Jack received a Bachelor of Science in Mathematics from Chicago State University in 1972 and a Master of Science in Computer Science from the Illinois Institute of Technology in 1973. He received his Ph.D. in Applied Mathematics from the University of New Mexico in 1980. He worked at the Argonne National Laboratory until 1989, becoming a senior scientist. He now holds an appointment as University Distinguished Professor of Computer Science in the Electrical Engineering and Computer Science Department at the University of Tennessee and holds the title of Distinguished Research Staff in the Computer Science and Mathematics Division at Oak Ridge National Laboratory (ORNL); Turing Fellow at Manchester University; an Adjunct Professor in the Computer Science Department at Rice University.
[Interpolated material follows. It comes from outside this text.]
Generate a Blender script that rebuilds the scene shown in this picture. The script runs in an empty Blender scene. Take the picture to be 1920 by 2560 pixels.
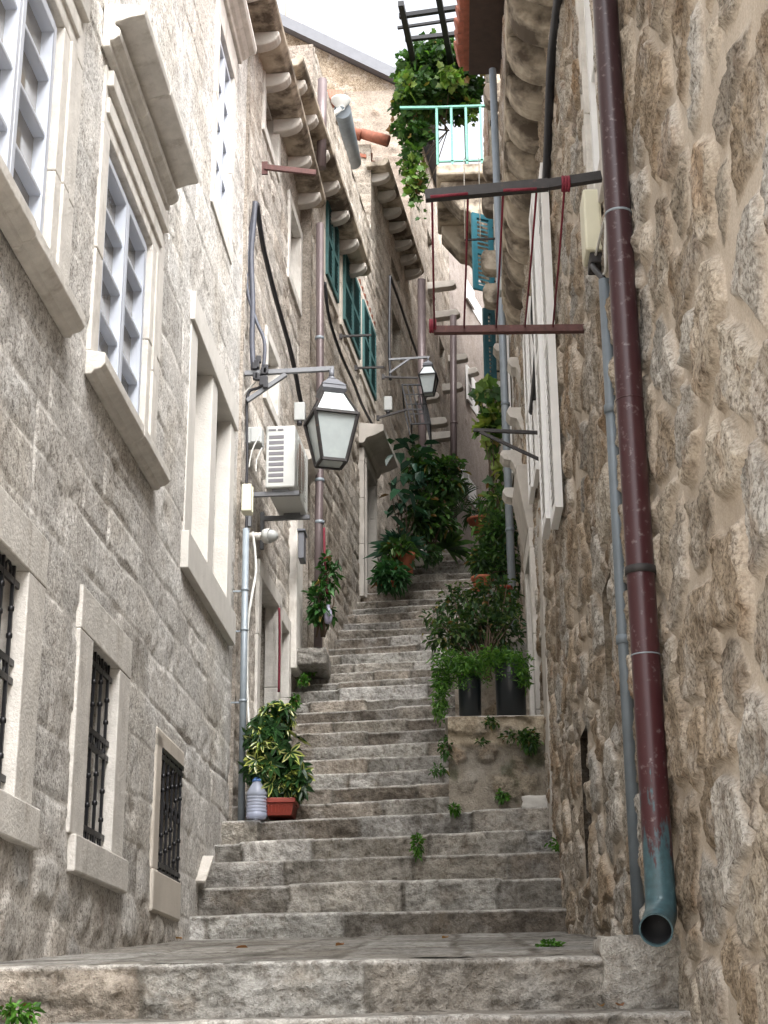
import bpy, bmesh, math, random
import numpy as np
from mathutils import Vector, Matrix
random.seed(7); rng = np.random.default_rng(7)
SC = bpy.context.scene; COL = SC.collection
R = math.radians
# ------------------------------------------------------------------ camera (the place is built round it, camera at the origin)
F_ = 3900.0
PITCH = math.atan(1320/3900); YAW = R(2.51); ROLL = R(0.4)
fwd = Vector((-math.sin(YAW)*math.cos(PITCH), math.cos(YAW)*math.cos(PITCH), math.sin(PITCH)))
r0 = Vector((math.cos(YAW), math.sin(YAW), 0)); u0 = r0.cross(fwd)
cr = r0*math.cos(ROLL) - u0*math.sin(ROLL); cu = r0*math.sin(ROLL) + u0*math.cos(ROLL)
cam = bpy.data.cameras.new('camera'); camo = bpy.data.objects.new('camera', cam); COL.objects.link(camo)
camo.matrix_world = Matrix(((cr.x, cu.x, -fwd.x, 0), (cr.y, cu.y, -fwd.y, 0), (cr.z, cu.z, -fwd.z, 0), (0, 0, 0, 1)))
cam.sensor_fit = 'VERTICAL'; cam.sensor_height = 36; cam.lens = 36*F_/2560; cam.clip_end = 500; cam.clip_start = 0.05
SC.camera = camo
def ray(u, v): return fwd + cr*((u-960)/F_) + cu*((1280-v)/F_)
def P(u, v, X=None, Y=None, Z=None):
    d = ray(u, v)
    if X is not None: return d*(X/d.x)
    if Y is not None: return d*(Y/d.y)
    return d*(Z/d.z)
# ------------------------------------------------------------------ object helpers
def tag(o, label=None, cat=None, group=None, kind=None):
    if label: o['label'] = label
    if cat: o['category'] = cat
    if group: o['group'] = group
    if kind: o['kind'] = kind
    return o
WLOC = {}
def thing(name, loc, label, cat, group=None, kind=None):
    o = bpy.data.objects.new(name, None); COL.objects.link(o); o.location = loc; o.empty_display_size = .1
    WLOC[o.name] = Vector(loc)
    return tag(o, label, cat, group, kind)
def sub(name, parent, loc=None):
    o = bpy.data.objects.new(name, None); COL.objects.link(o); o.parent = parent
    L = Vector(loc) if loc is not None else WLOC[parent.name]
    o.location = L - WLOC[parent.name]; WLOC[o.name] = L; return o
class MB:
    def __init__(s): s.v = []; s.f = []; s.c = []; s.hascol = False; s.sm = []
    def add(s, vs, fs, col=None, smooth=False):
        b = len(s.v); s.v += [tuple(p) for p in vs]; s.f += [tuple(b+i for i in f) for f in fs]
        s.sm += [smooth]*len(fs)
        if col is not None: s.hascol = True
        s.c += [col if col is not None else (.5, .5, .5)]*len(vs)
    def hexa(s, p, col=None):   # 8 corners: bottom 4 ccw, top 4 ccw
        s.add(p, [(0,3,2,1),(4,5,6,7),(0,1,5,4),(1,2,6,5),(2,3,7,6),(3,0,4,7)], col)
    def box(s, a, b, col=None):
        x0,y0,z0 = a; x1,y1,z1 = b
        s.hexa([(x0,y0,z0),(x1,y0,z0),(x1,y1,z0),(x0,y1,z0),(x0,y0,z1),(x1,y0,z1),(x1,y1,z1),(x0,y1,z1)], col)
    def bar(s, a, b, w, h=None, up=(0,0,1), col=None):
        a = Vector(a); b = Vector(b); h = h or w; d = (b-a).normalized(); up = Vector(up)
        if abs(d.dot(up)) > .97: up = Vector((0,1,0)) if abs(d.y) < .9 else Vector((1,0,0))
        x = d.cross(up).normalized()*(w/2); y = x.cross(d).normalized()*(h/2)
        s.hexa([a-x-y, a+x-y, a+x+y, a-x+y, b-x-y, b+x-y, b+x+y, b-x+y], col)
    def tube(s, pts, r, n=10, col=None, cap=True, ell=None):
        pts = [Vector(p) for p in pts]; rs = r if isinstance(r, (list, tuple)) else [r]*len(pts)
        vs = []; fs = []; prev = None
        for i, p in enumerate(pts):
            d = (pts[min(i+1, len(pts)-1)] - pts[max(i-1, 0)]).normalized()
            if prev is None:
                a = Vector((0,0,1)) if abs(d.z) < .9 else Vector((1,0,0)); x = d.cross(a).normalized()
            else: x = (prev - d*prev.dot(d)).normalized()
            prev = x; y = d.cross(x)
            for k in range(n):
                t = 2*math.pi*k/n; vs.append(p + (x*math.cos(t) + y*math.sin(t))*rs[i])
        m = len(pts)
        for i in range(m-1):
            for k in range(n): fs.append((i*n+k, i*n+(k+1) % n, (i+1)*n+(k+1) % n, (i+1)*n+k))
        s.add(vs, fs, col, True)
        if cap:
            s.add(vs[:n], [tuple(range(n))], col); s.add(vs[-n:], [tuple(range(n))], col)
    def lathe(s, c, prof, n=20, col=None, axis=None):
        c = Vector(c); vs = []; fs = []
        ax = Vector(axis).normalized() if axis is not None else Vector((0,0,1))
        a = Vector((1,0,0)) if abs(ax.x) < .9 else Vector((0,1,0)); x = ax.cross(a).normalized(); y = ax.cross(x)
        for (r, z) in prof:
            for k in range(n):
                t = 2*math.pi*k/n; vs.append(c + ax*z + (x*math.cos(t)+y*math.sin(t))*r)
        for i in range(len(prof)-1):
            for k in range(n): fs.append((i*n+k, i*n+(k+1) % n, (i+1)*n+(k+1) % n, (i+1)*n+k))
        s.add(vs, fs, col, True)
    def prism(s, poly, off, col=None):   # polygon (3-D points) swept by off
        off = Vector(off); n = len(poly); a = [Vector(p) for p in poly]; b = [p+off for p in a]
        s.add(a+b, [tuple(range(n)), tuple(range(2*n-1, n-1, -1))] + [(i, (i+1) % n, n+(i+1) % n, n+i) for i in range(n)], col)
    def build(s, name, mat, parent=None, loc=None, bevel=0, smooth=None, recalc=True, kind=None, label=None, cat=None, group=None):
        me = bpy.data.meshes.new(name)
        if parent is not None: L = WLOC[parent.name]
        elif loc is not None: L = Vector(loc)
        else:
            a = np.array(s.v); L = Vector((a[:,0].mean(), a[:,1].mean(), a[:,2].min()))
        arr = np.array(s.v, dtype=float) - np.array(L)
        me.from_pydata(arr.tolist(), [], s.f)
        if s.hascol:
            at = me.attributes.new('Col', 'FLOAT_COLOR', 'POINT'); cc = np.ones((len(s.v), 4), dtype=np.float32); cc[:, :3] = np.array(s.c)
            at.data.foreach_set('color', cc.ravel())
        me.polygons.foreach_set('use_smooth', [bool(x) if smooth is None else smooth for x in s.sm])
        if recalc:
            bm = bmesh.new(); bm.from_mesh(me); bmesh.ops.remove_doubles(bm, verts=bm.verts, dist=1e-5) if not s.hascol else None
            bmesh.ops.recalc_face_normals(bm, faces=bm.faces); bm.to_mesh(me); bm.free()
        me.materials.append(mat)
        o = bpy.data.objects.new(name, me); COL.objects.link(o)
        if parent is not None: o.parent = parent
        else: o.location = L
        WLOC[o.name] = L
        if bevel:
            m = o.modifiers.new('bevel', 'BEVEL'); m.width = bevel; m.segments = 2; m.limit_method = 'ANGLE'; m.angle_limit = R(40)
        return tag(o, label, cat, group, kind)
# ------------------------------------------------------------------ numpy noise
TAB = rng.random((256, 256))
def vnoise(x, y, off=0):
    xi = np.floor(x).astype(int); yi = np.floor(y).astype(int); fx = x-xi; fy = y-yi
    fx = fx*fx*(3-2*fx); fy = fy*fy*(3-2*fy); xi += off*37; yi += off*91
    g = lambda a, b: TAB[a % 256, b % 256]
    return (g(xi, yi)*(1-fx)+g(xi+1, yi)*fx)*(1-fy) + (g(xi, yi+1)*(1-fx)+g(xi+1, yi+1)*fx)*fy
def fbm(x, y, oct=4, off=0, gain=.5):
    a = 1; t = 0; s = 0
    for o in range(oct):
        s = s + a*vnoise(x*2**o, y*2**o, off+o); t += a; a *= gain
    return s/t
def ridge(x, y, oct=4, off=0, gain=.55):
    a = 1; t = 0; s = 0
    for o in range(oct):
        s = s + a*(1-np.abs(2*vnoise(x*2**o, y*2**o, off+o*3)-1)); t += a; a *= gain
    return s/t
def sst(a, b, x): t = np.clip((x-a)/(b-a), 0, 1); return t*t*(3-2*t)
def hash2(i, j, k): return TAB[(i*7+k*13+j*3) % 256, (j*11+k*29+i*5) % 256]
def ramp(r, pal): # r 0..1 -> palette colour, stepwise
    pal = np.array(pal); idx = np.minimum((r*len(pal)).astype(int), len(pal)-1); return pal[idx]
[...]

He is the director of the Innovative Computing Laboratory at the University of Tennessee. He is also the director of the Center for Information Technology Research at the University of Tennessee which coordinates and facilitates IT research efforts at the University.
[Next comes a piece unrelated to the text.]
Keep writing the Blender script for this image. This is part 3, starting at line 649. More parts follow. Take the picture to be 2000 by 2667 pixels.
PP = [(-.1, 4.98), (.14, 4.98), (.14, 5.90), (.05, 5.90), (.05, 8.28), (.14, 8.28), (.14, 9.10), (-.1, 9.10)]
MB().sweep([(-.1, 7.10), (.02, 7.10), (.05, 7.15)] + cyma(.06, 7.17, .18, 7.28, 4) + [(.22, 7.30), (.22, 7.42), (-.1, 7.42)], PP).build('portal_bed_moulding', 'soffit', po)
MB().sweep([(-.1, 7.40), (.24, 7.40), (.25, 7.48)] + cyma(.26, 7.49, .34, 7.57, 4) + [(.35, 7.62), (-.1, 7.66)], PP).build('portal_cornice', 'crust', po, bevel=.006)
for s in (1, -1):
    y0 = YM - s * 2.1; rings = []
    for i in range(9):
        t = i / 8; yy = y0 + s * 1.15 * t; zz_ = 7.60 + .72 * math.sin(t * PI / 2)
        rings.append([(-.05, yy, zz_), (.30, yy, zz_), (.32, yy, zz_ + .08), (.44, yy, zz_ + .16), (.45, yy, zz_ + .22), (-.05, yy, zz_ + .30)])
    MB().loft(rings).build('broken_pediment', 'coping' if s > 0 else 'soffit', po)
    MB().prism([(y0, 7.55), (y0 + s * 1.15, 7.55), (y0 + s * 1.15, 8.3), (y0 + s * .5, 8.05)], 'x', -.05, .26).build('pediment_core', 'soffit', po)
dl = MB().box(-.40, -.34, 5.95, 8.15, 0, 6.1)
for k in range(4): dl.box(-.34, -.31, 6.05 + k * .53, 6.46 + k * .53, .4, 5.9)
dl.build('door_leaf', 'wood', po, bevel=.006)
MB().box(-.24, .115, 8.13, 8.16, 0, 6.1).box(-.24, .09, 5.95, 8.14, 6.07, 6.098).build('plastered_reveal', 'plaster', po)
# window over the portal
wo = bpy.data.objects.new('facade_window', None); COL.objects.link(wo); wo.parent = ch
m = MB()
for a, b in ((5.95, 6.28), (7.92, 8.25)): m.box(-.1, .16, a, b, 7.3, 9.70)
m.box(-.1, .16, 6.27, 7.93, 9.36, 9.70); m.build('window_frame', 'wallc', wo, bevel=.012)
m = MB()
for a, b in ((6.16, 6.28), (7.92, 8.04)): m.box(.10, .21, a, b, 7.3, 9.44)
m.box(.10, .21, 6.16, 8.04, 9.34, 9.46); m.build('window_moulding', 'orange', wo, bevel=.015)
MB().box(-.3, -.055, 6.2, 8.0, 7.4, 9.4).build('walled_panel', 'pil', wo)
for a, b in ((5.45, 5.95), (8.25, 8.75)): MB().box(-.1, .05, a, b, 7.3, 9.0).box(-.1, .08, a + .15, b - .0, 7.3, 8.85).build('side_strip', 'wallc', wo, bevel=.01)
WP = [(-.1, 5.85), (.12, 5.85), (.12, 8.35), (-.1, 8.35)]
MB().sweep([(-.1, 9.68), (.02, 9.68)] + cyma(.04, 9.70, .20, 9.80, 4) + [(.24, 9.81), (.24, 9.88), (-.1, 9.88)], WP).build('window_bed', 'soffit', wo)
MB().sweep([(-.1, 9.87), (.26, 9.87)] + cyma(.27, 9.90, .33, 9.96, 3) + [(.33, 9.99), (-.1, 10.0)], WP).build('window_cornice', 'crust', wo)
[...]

He specializes in numerical algorithms in linear algebra, parallel computing, the use of advanced-computer architectures, programming methodology, and tools for parallel computers. His research includes the development, testing and documentation of high quality mathematical software. He has contributed to the design and implementation of the following open source software packages and systems: EISPACK, LINPACK, the BLAS, LAPACK, ScaLAPACK, Netlib, PVM, MPI, NetSolve, Top500, ATLAS, and PAPI. He has published over 400 articles, papers, reports and technical memoranda and he is coauthor of several books. He was awarded the IEEE Sid Fernbach Award in 2004 for his contributions in the application of high performance computers using innovative approaches; in 2008 he was the recipient of the first IEEE Medal of Excellence in Scalable Computing; in 2010 he was the first recipient of the SIAM Special Interest Group on Supercomputing's award for Career Achievement; in 2011 he was the recipient of the IEEE Charles Babbage Award; in 2013 he was the recipient of the ACM/IEEE Ken Kennedy Award for his leadership in designing and promoting standards for mathematical software used to solve numerical problems common to high performance computing, in 2019 he was awarded the SIAM/ACM Prize in Computational Science and Engineering, and in 2020 he received the IEEE Computer Pioneer Award for leadership in the area of high-performance mathematical software. He is a Fellow of the AAAS, ACM, IEEE, and SIAM and a Foreign Member of the Russian Academy of Sciences, a Foreign Fellow of the British Royal Society, and a Member of the US National Academy of Engineering.